» Instructions to follow: Please write out the lines of the data exactly, beginning with the first and ending with the line containing "ribbon(mb, [(x +"; leave the pictures behind.

.....

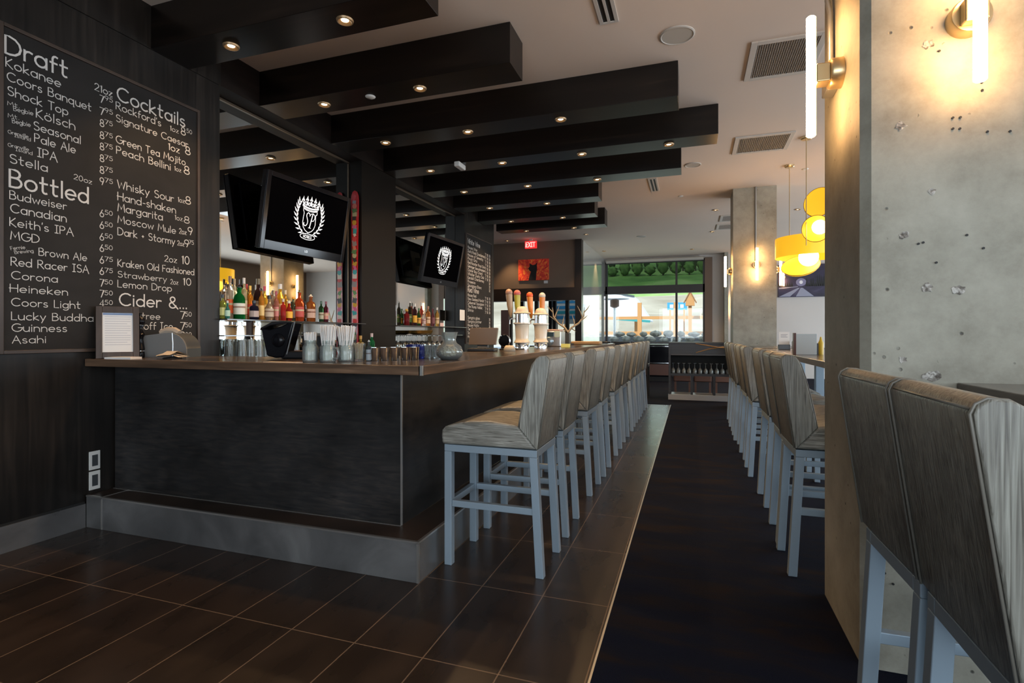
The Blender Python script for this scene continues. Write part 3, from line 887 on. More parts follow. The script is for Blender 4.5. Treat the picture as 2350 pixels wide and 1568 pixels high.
def write(mb, s, x, y, width, cap, put, weight=0.11, tilt=0.0, word=None):
    lines, tw = text_lines(s)
    sx = width / tw if width else cap
    c, s_ = math.cos(tilt), math.sin(tilt)
    for wi, pl in lines:
        if word is not None and wi != word:
            continue
        q = [(a * sx, b * cap) for a, b in pl]
        ribbon(mb, [(x + a * c - b * s_, y + a * s_ + b * c) for a, b in q], weight * cap, put)


# ------------------------------------------------------------------ the large drinks board
BX = XW + 0.016
def on_board(mb, s, u0, v0, u1, cap, weight=0.12, tilt=0.0, x=BX, word=None):
    p, q = px(u0, v0, x=x), px(u1, v0, x=x)
    write(mb, s, p.y, p.z, q.y - p.y, cap / ppm(p), lambda a, b: (x + 0.0015, a, b), weight, tilt, word)


DR = [('Kokanee', 13, 152, 139, 21), ('Coors Banquet', 16, 184, 209, 20), ('Shock Top', 17, 217, 156, 20), ('K\u00f6lsch', 83, 269, 172, 20), ('Seasonal', 77, 297, 185, 19), ('Pale Ale', 79, 325, 173, 19), ('IPA', 86, 359, 131, 20), ('Stella', 22, 373, 109, 20),
      ('Budweiser', 22, 456, 152, 19), ('Canadian', 24, 487, 152, 20), ("Keith's IPA", 22, 518, 168, 19), ('MGD', 24, 549, 90, 19), ('Brown Ale', 89, 586, 199, 17), ('Red Racer ISA', 25, 609, 203, 19), ('Corona', 26, 640, 132, 18), ('Heineken', 23, 670, 155, 18), ('Coors Light', 26, 702, 184, 18), ('Lucky Buddha', 26, 734, 214, 18), ('Guinness', 27, 761, 153, 18), ('Asahi', 28, 788, 105, 17),
      ("Rockford's", 266, 250, 369, 17), ('Signature Caesar', 266, 278, 431, 16), ('Green Tea Mojito', 266, 327, 425, 17), ('Peach Bellini', 267, 352, 391, 17), ('Whisky Sour', 269, 431, 398, 18), ('Hand-shaken', 270, 459, 403, 18), ('Margarita', 270, 484, 373, 18), ('Moscow Mule', 270, 511, 403, 17), ('Dark + Stormy', 270, 539, 401, 17), ('Kraken Old Fashioned', 270, 611, 445, 16), ('Strawberry', 270, 636, 382, 14), ('Lemon Drop', 270, 659, 394, 16), ('etree', 312, 732, 367, 15), ('rnoff Ice', 309, 756, 396, 17), ('ne', 316, 780, 333, 13)]
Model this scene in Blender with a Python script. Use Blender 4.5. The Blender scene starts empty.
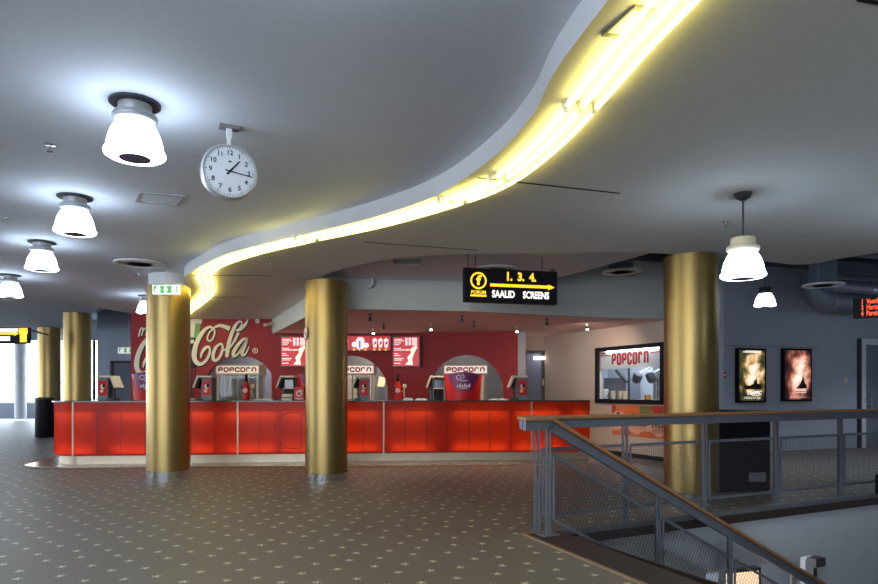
import bpy, bmesh, math, random
from mathutils import Vector, Matrix
from mathutils.geometry import tessellate_polygon
random.seed(7)
PI = math.pi
EYE, HZ, F, CX = 1.35, 390.0, 640.0, 439.0
SC = bpy.context.scene
COL = SC.collection

def wx(px, D): return (px - CX) / F * D
def wz(py, D): return EYE + (HZ - py) / F * D
def pt(px, py, D): return Vector((wx(px, D), D, wz(py, D)))
def onz(px, py, z):
    D = (z - EYE) * F / (HZ - py)
    return Vector((wx(px, D), D, z))

# ---------------------------------------------------------------- materials
MATS = {}
def mat(name, col, rough=0.5, metal=0.0, em=None, es=0.0, var=0.06, vs=6.0, spec=0.5, bump=0.0, alpha=1.0):
    if name in MATS: return MATS[name]
    m = bpy.data.materials.new(name); m.use_nodes = True
    nt = m.node_tree; b = nt.nodes['Principled BSDF']
    b.inputs['Roughness'].default_value = rough
    b.inputs['Metallic'].default_value = metal
    b.inputs['Specular IOR Level'].default_value = spec
    tc = nt.nodes.new('ShaderNodeTexCoord'); nz = nt.nodes.new('ShaderNodeTexNoise')
    nz.inputs['Scale'].default_value = vs; nz.inputs['Detail'].default_value = 4
    nt.links.new(tc.outputs['Object'], nz.inputs['Vector'])
    mx = nt.nodes.new('ShaderNodeMix'); mx.data_type = 'RGBA'
    lo = [max(0, c * (1 - var)) for c in col]; hi = [min(1, c * (1 + var)) for c in col]
    mx.inputs[6].default_value = (*lo, 1); mx.inputs[7].default_value = (*hi, 1)
    nt.links.new(nz.outputs['Fac'], mx.inputs[0]); nt.links.new(mx.outputs[2], b.inputs['Base Color'])
    if bump:
        bp = nt.nodes.new('ShaderNodeBump'); bp.inputs['Strength'].default_value = bump; bp.inputs['Distance'].default_value = 0.01
        nt.links.new(nz.outputs['Fac'], bp.inputs['Height']); nt.links.new(bp.outputs['Normal'], b.inputs['Normal'])
    if em is not None:
        b.inputs['Emission Color'].default_value = (*em, 1); b.inputs['Emission Strength'].default_value = es
    MATS[name] = m
    return m

class NT:
    """small helper to write node maths"""
    def __init__(s, name):
        s.m = bpy.data.materials.new(name); s.m.use_nodes = True; MATS[name] = s.m
        s.t = s.m.node_tree; s.b = s.t.nodes['Principled BSDF']
    def n(s, typ): return s.t.nodes.new(typ)
    def setin(s, sock, v):
        if isinstance(v, (int, float)): sock.default_value = v
        elif isinstance(v, tuple): sock.default_value = v
        else: s.t.links.new(v, sock)
    def f(s, op, a, b=0.0, c=0.0):
        n = s.n('ShaderNodeMath'); n.operation = op
        s.setin(n.inputs[0], a); s.setin(n.inputs[1], b); s.setin(n.inputs[2], c)
        return n.outputs[0]
    def mix(s, fac, a, b):
        n = s.n('ShaderNodeMix'); n.data_type = 'RGBA'
        s.setin(n.inputs[0], fac); s.setin(n.inputs[6], a); s.setin(n.inputs[7], b)
        return n.outputs[2]
    def noise(s, vec, scale, detail=3):
        n = s.n('ShaderNodeTexNoise'); n.inputs['Scale'].default_value = scale; n.inputs['Detail'].default_value = detail
        s.t.links.new(vec, n.inputs['Vector']); return n.outputs['Fac']

def carpet_material():
    k = NT('star_carpet'); f = k.f
    tc = k.n('ShaderNodeTexCoord'); sep = k.n('ShaderNodeSeparateXYZ'); k.t.links.new(tc.outputs['Object'], sep.inputs[0])
    a = 0.30
    u = f('ADD', f('MULTIPLY', sep.outputs[0], math.cos(a)), f('MULTIPLY', sep.outputs[1], math.sin(a)))
    v = f('ADD', f('MULTIPLY', sep.outputs[0], -math.sin(a)), f('MULTIPLY', sep.outputs[1], math.cos(a)))
    pu, pv = 0.27, 0.235
    row = f('FLOOR', f('DIVIDE', v, pv))
    us = f('ADD', f('DIVIDE', u, pu), f('MULTIPLY', row, 0.5))
    cu = f('FLOOR', us)
    comb = k.n('ShaderNodeCombineXYZ'); k.setin(comb.inputs[0], cu); k.setin(comb.inputs[1], row)
    wn = k.n('ShaderNodeTexWhiteNoise'); wn.noise_dimensions = '2D'; k.t.links.new(comb.outputs[0], wn.inputs['Vector'])
    sc = k.n('ShaderNodeSeparateColor'); k.t.links.new(wn.outputs['Color'], sc.inputs[0])
    fu = f('MULTIPLY', f('SUBTRACT', f('SUBTRACT', us, cu), f('ADD', 0.5, f('MULTIPLY', f('SUBTRACT', sc.outputs[0], 0.5), 0.34))), pu)
    fv = f('MULTIPLY', f('SUBTRACT', f('SUBTRACT', f('DIVIDE', v, pv), row), f('ADD', 0.5, f('MULTIPLY', f('SUBTRACT', sc.outputs[1], 0.5), 0.34))), pv)
    r = f('SQRT', f('ADD', f('MULTIPLY', fu, fu), f('MULTIPLY', fv, fv)))
    th = f('ADD', f('ARCTAN2', fv, fu), f('ADD', 20.0, f('MULTIPLY', sc.outputs[2], 1.2)))
    w = f('ABSOLUTE', f('SUBTRACT', f('MULTIPLY', f('FRACT', f('DIVIDE', th, 2 * PI / 5)), 2.0), 1.0))
    lim = f('MULTIPLY', 0.043, f('ADD', 0.30, f('MULTIPLY', 0.70, f('POWER', w, 1.8))))
    star = f('LESS_THAN', r, lim)
    n1 = k.noise(tc.outputs['Object'], 0.9, 3); n2 = k.noise(tc.outputs['Object'], 160, 2)
    base = k.mix(n1, (0.165, 0.146, 0.132, 1), (0.215, 0.190, 0.170, 1))
    base = k.mix(f('MULTIPLY', n2, 0.7), base, (0.090, 0.076, 0.066, 1))
    starc = k.mix(n2, (0.70, 0.67, 0.54, 1), (0.50, 0.47, 0.37, 1))
    k.t.links.new(k.mix(star, base, starc), k.b.inputs['Base Color'])
    k.b.inputs['Roughness'].default_value = 0.52; k.b.inputs['Specular IOR Level'].default_value = 0.5
    bp = k.n('ShaderNodeBump'); bp.inputs['Strength'].default_value = 0.35; bp.inputs['Distance'].default_value = 0.004
    k.t.links.new(n2, bp.inputs['Height']); k.t.links.new(bp.outputs['Normal'], k.b.inputs['Normal'])
    return k.m

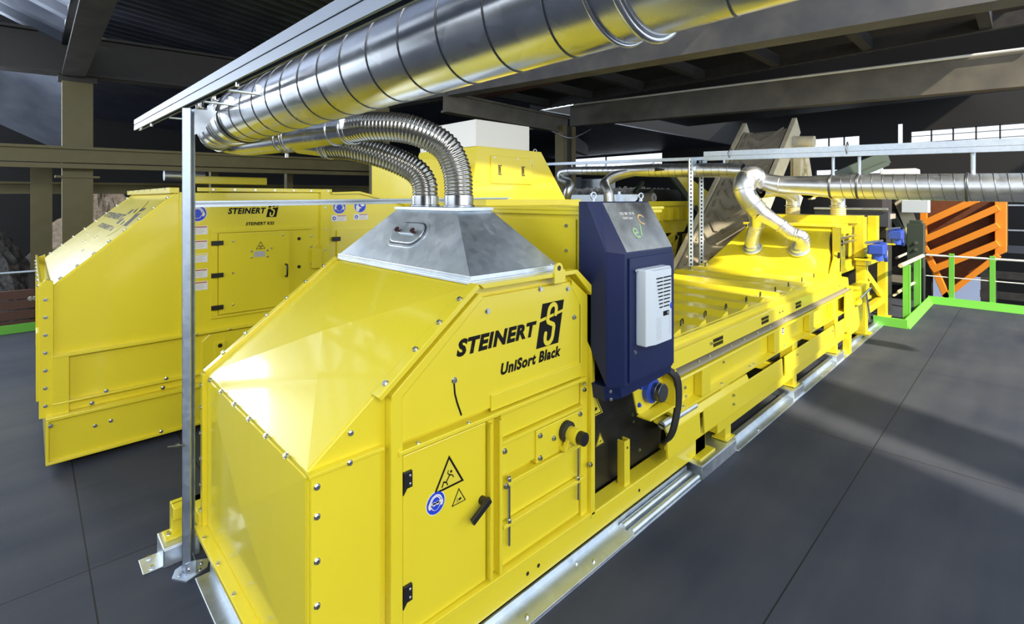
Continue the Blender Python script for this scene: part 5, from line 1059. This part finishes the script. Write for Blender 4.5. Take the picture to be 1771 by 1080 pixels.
# ================================================================== SECOND ROW MACHINERY (between tower and rubber belt)
t = thing('feeder_housing', 'low yellow machine top with square ribs behind the navy cabinet', 'sorting machine housing', (8.8, 6.5, 1.0))
B(7.2, 9.0, 5.9, 8.4, 0.2, 2.18).build('body', 'yellow', t, 0.01); B(7.15, 9.05, 5.85, 8.45, 2.18, 2.24).build('lid', 'yellow', t, 0.006)
HP = thing('hopper', 'yellow ribbed hopper below the vibrating feeder, right of the navy cabinet top', 'hopper', (10.5, 5.9, 0.8))
mb = MB(); mb.loft([(9.3, 5.55, 1.55), (10.9, 5.55, 1.55), (10.9, 6.8, 1.55), (9.3, 6.8, 1.55)], [(9.2, 5.45, 2.20), (11.3, 5.45, 2.20), (11.3, 6.9, 2.20), (9.2, 6.9, 2.20)]); mb.build('body', 'yellow', HP, 0.008)
for k in range(4): mb = MB().box(9.45+0.42*k, 9.62+0.42*k, 5.36, 5.50, 1.85, 2.12); mb.build('rib', 'yellow', HP, 0.005)
B(9.1, 11.4, 5.38, 5.5, 2.16, 2.26).build('rim', 'yellow', HP, 0.004)
mb = MB().bar((9.6, 5.5, 1.2), (10.4, 5.5, 1.5), 0.1, 0.16).bar((10.4, 5.5, 1.5), (10.0, 5.5, 0.5), 0.1, 0.16).box(9.4, 9.55, 5.45, 5.6, -0.0, 1.5).box(10.9, 11.05, 5.45, 5.6, 0.0, 1.5); mb.build('stand', 'yellow', HP, 0.005)
B(9.3, 11.2, 5.6, 6.9, 0.0, 1.5).build('machine_core', 'blackp', HP)
FE = thing('vibrating_feeder', 'steel vibrating feeder tray full of shredded scrap left of the green-edged yellow chute', 'feeder', (11.2, 7.4, 2.3))
B(10.4, 12.4, 6.45, 9.0, 2.30, 2.42).build('tray', 'galv', FE, 0.004); B(10.35, 12.4, 6.40, 6.46, 2.25, 2.55).build('side_wall', 'dark', FE); B(10.3, 10.36, 6.4, 9.0, 2.22, 2.42).build('front_wall', 'galv', FE, 0.004)
B(10.4, 12.4, 6.6, 9.0, 1.7, 2.25).build('body', 'dark', FE)
rnd = random.Random(4); mb = MB()
for i in range(620):
    x = rnd.uniform(10.40, 12.3); y = rnd.uniform(6.52, 8.95); z = 2.44+rnd.uniform(0, 0.14); s_ = rnd.uniform(0.025, 0.07); d = V(rnd.uniform(-1, 1), rnd.uniform(-1, 1), rnd.uniform(-1, 1)).normalized()
    mb.bar(V(x, y, z)-d*s_, V(x, y, z)+d*s_, s_*rnd.uniform(0.4, 1), s_*rnd.uniform(0.15, 0.5), (0.3, 0.5, 1))
tag(mb.build('scrap_load', 'scrap', org=(11.3, 7.7, 2.42)), 'shredded light metal scrap lying on the vibrating feeder tray', 'scrap', kind='stuff')
t = thing('feeder_motor', 'dusty motor with round fan cover at the corner of the vibrating feeder', 'motor', (10.3, 6.2, 2.3))
MB().tube([(10.30, 6.28, 2.33), (10.30, 5.98, 2.33)], 0.12, 22).build('motor_body', 'belt', t, 0.01); MB().ring((10.3, 5.98, 2.33), (0, 1, 0), 0.08, 0.025).build('fan_cover', 'scrap', t)
mb = MB().bar((10.1, 6.35, 2.15), (10.6, 6.2, 2.5), 0.1, 0.12).bar((10.0, 6.3, 2.45), (10.35, 6.3, 2.7), 0.08, 0.08); mb.build('bracket', 'dgreen', t)
CH = thing('chute', 'yellow chute with a dark green edge slanting down beside the feeder', 'chute', (12, 6, 1.5))
MB().prism_xz([(10.6, 2.95), (10.9, 3.05), (13.2, 2.30), (13.2, 1.6), (12.9, 1.55)], 5.75, 5.90).build('side_sheet', 'yellow', CH, 0.005); mb = MB().bar((10.5, 5.70, 2.90), (12.6, 5.70, 1.55), 0.06, 0.16); mb.build('edge_strip', 'dgreen', CH)
B(12.0, 13.2, 5.9, 6.9, 0.0, 1.6).build('outlet', 'blackp', CH)
MB().box(13.5, 14.3, 4.9, 6.5, 0, 1.9).build('rear_frame', 'dark', CH)
t = thing('dust_filter', 'blue-grey round dust filter housing behind the yellow machine top', 'filter', (12.5, 10, 2.0))
MB().tube([(12.4, 10.4, 2.05), (12.4, 10.4, 3.0)], 0.55, 28).build('drum', 'wallblue', t, 0.02); B(12.9, 13.5, 9.2, 10.2, 2.2, 2.95).build('casing', 'galv', t, 0.02); B(12.0, 14, 9.2, 11, 0, 2.2).build('stand', 'dark', t)

# ================================================================== GREEN RAILING, ORANGE CONTAINER, BLACK MACHINE
GR = thing('safety_railing', 'bright green safety railing with white rails along the far platform edge', 'railing', (14.4, 0.8, 0))
for y in (1.17, 0.53, -0.6): B(14.36, 14.42, y-0.045, y+0.045, 0.0, 1.12).build('post', 'green', GR, 0.004)
MB().tube([(14.38, -3.0, 1.06), (14.38, 1.60, 1.06)], 0.022, 12).build('handrail', 'white', GR); MB().tube([(14.38, -3.0, 0.60), (14.38, 1.60, 0.60)], 0.012, 10).build('knee_rail', 'white', GR)
MB().prism_xz([(14.28, 0), (14.34, 0.16), (14.36, 0.16), (14.36, 0)], -3.0, 1.56).build('toe_board', 'green', GR, 0.003)
GL = thing('safety_railing', 'shorter green railing with tubular handrail at the platform corner near the yellow stand', 'railing', (12.5, 1.6, 0))
MB().prism_yz([(1.56, 0), (1.56, 0.14), (1.54, 0.14), (1.46, 0)], 11.2, 14.36).build('toe_board', 'green', GL, 0.003); B(11.18, 11.22, 1.50, 2.0, 0.0, 0.16).build('toe_board', 'green', GL, 0.003)
for x in (12.0, 13.3): MB().box(x, x+0.02, 1.58, 1.68, 0.0, 1.05).box(x, x+0.10, 1.57, 1.59, 0.0, 1.05).build('post', 'green', GL, 0.003)
MB().tube([(11.5, 1.64, 1.08), (13.9, 1.60, 1.08)], 0.038, 12).build('handrail', 'cream', GL); MB().tube([(11.9, 1.72, 0.55), (13.9, 1.66, 0.55)], 0.028, 10).tube([(11.9, 1.80, 0.46), (13.2, 1.74, 0.50)], 0.022, 10).build('knee_rail', 'cream', GL)
t = thing('steel_post', 'dark green steel post with bolts between the railings and the orange container', 'post', (14.7, 1.75, -3))
MB().box(14.55, 14.85, 1.66, 1.96, -3, 1.75).box(14.60, 14.80, 1.70, 1.92, 1.75, 1.82).build('shaft', 'dgreen', t, 0.01); bolts(t, [(14.545, 1.80, 1.30), (14.545, 1.80, 1.15)], (-1, 0, 0), 0.03)
OC = thing('roll_container', 'tilted orange steel container with diagonal ribs beyond the green railing', 'container', (18.2, 1.2, 0))
# outline in the YZ plane at X = 18
ol = [(2.05, 2.25), (0.42, 2.30), (0.42, 0.98), (1.55, -0.35), (2.05, 1.2)]
M['recess_shade'] = mat('shaded_brown_recess_sheet', (0.16, 0.055, 0.02), 0.6, noise=((0.10, 0.035, 0.015), 0.7), nscale=3)  # shade of the recesses between the ribs, put into the sheet colour
MB().prism_yz(ol, 18.35, 20.0).build('wall', 'recess_shade', OC, 0.01)
mb = MB().prism_yz([(0.62, 2.32), (0.40, 2.32), (0.40, 0.95), (0.62, 0.80)], 17.95, 18.35); mb.build('edge_frame', 'orange', OC, 0.01)
for k in range(6):
    z0 = 2.55-0.46*k; y1_ = 2.1-(0.08*k); a = (0.55, z0); b_ = (y1_, z0-0.62*(y1_-0.55)/1.0)
    if a[1] > 2.3: a = (0.55+(a[1]-2.3)/0.62, 2.3)
    if a[1] < 0.9: continue
    MB().bar((18.03, a[0], a[1]), (18.03, b_[0], b_[1]), 0.50, 0.17, (0, 0.5, 1)).build('rib', 'orange', OC, 0.01)
MB().bar((18.03, 0.55, 0.86), (18.03, 1.62, -0.38), 0.18, 0.14, (0, 0.5, 1)).build('rib', 'orange', OC, 0.01)
MB().bar((18.03, 2.05, 2.3), (18.03, 2.06, 1.0), 0.18, 0.15).bar((18.03, 2.05, 1.0), (18.03, 1.55, -0.4), 0.18, 0.15).build('edge_frame', 'orange', OC, 0.01)
for y in (0.6, 1.9): B(18.2, 18.5, y, y+0.3, -3.0, 0.2).build('support', 'dark', OC)
BM = thing('crusher', 'tall black machine with green side frames behind the blue motors', 'machine', (17, 3.1, -3))
MB().prism_yz([(3.9, -3), (3.9, 0.4), (3.5, 2.0), (3.2, 2.5), (2.6, 2.5), (2.5, 2.2), (2.1, 0.6), (2.1, -3)], 17.0, 17.9).build('body', 'blackp', BM, 0.01)
mb = MB().bar((16.9, 3.95, 1.0), (16.9, 3.35, 2.35), 0.15, 0.22, (0, 1, 0)); mb.build('side_frame', 'dgreen', BM, 0.01)
mb = MB().bar((16.9, 2.62, 1.95), (16.9, 2.10, 0.85), 0.15, 0.14, (0, 1, 0)); mb.build('side_frame', 'dgreen', BM, 0.01); MB().prism_yz([(2.55, 2.2), (2.3, 2.4), (2.05, 1.6), (2.0, 0.8), (2.12, 0.9)], 16.95, 17.0).build('cream_cheek', 'cream', BM)
bolts(BM, [(16.82, 2.2, 1.05), (16.82, 2.15, 0.9)], (-1, 0, 0), 0.03)
MB().prism_yz([(3.35, 2.25), (3.25, 2.6), (2.45, 2.6), (2.55, 2.3)], 16.8, 17.0).build('guard', 'wallblue', BM)
B(16.6, 17.0, 1.80, 2.35, 1.95, 2.28).build('control_box', 'acgrey', BM, 0.01)
t = thing('walkway', 'grey walkway with beige rails beneath the black machine', 'walkway', (14.8, 3, 0)); B(14.9, 16.5, 2.0, 5.0, 0.25, 0.30).build('deck', 'beam', t); MB().tube([(14.9, 2.2, 0.9), (16.5, 2.2, 0.9)], 0.03, 8).build('rail', 'cream', t); B(14.95, 15.05, 2.0, 5.0, -3, 0.25).build('support', 'dark', t)
t = thing('roof_fan', 'small cream fan unit just above the right-hand duct, over the black machine', 'fan', (17.5, 2.5, 2.5)); MB().prism_xz([(17.1, 2.92), (17.2, 3.14), (17.9, 3.14), (18.0, 2.92)], 2.12, 2.9).build('casing', 'white', t, 0.02)
B(17.2, 17.8, 2.3, 2.8, 2.5, 2.92).build('pedestal', 'dark', t)
# pale blue doors of the hall seen below the railing, dark racks
t = thing('hall_door', 'pair of pale blue lit hall doors seen low beyond the green railing', 'door', (28, 2, -3))
M['bluelit'] = mat('pale_blue_door_paint', (0.35, 0.45, 0.75), 0.5)
for y0 in (1.2, 2.35): B(28, 28.1, y0, y0+1.05, -3.0, -0.9).build('leaf', 'bluelit', t)
t = thing('storage_rack', 'dark steel racking with thin pale rails right of the orange container', 'rack', (24, 0, -3))
for z, m_ in ((2.1, 'strut'), (1.25, 'strut'), (0.6, 'wallblue'), (-0.3, 'dark'), (-1.0, 'dark')): MB().bar((24, -4, z), (24, 1.2, z), 0.05, 0.05 if m_ == 'strut' else 0.25).build('shelf_beam', m_, t)
for y in (-2, 1.0): B(24, 24.1, y, y+0.1, -3, 2.4).build('upright', 'dark', t)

.....

» Task result:
The Blender Python script for this scene continues. Write part 3, from line 887 on. More parts follow. The script is for Blender 4.5. Treat the picture as 2350 pixels wide and 1568 pixels high.
def write(mb, s, x, y, width, cap, put, weight=0.11, tilt=0.0, word=None):
    lines, tw = text_lines(s)
    sx = width / tw if width else cap
    c, s_ = math.cos(tilt), math.sin(tilt)
    for wi, pl in lines:
        if word is not None and wi != word:
            continue
        q = [(a * sx, b * cap) for a, b in pl]
        ribbon(mb, [(x + a * c - b * s_, y + a * s_ + b * c) for a, b in q], weight * cap, put)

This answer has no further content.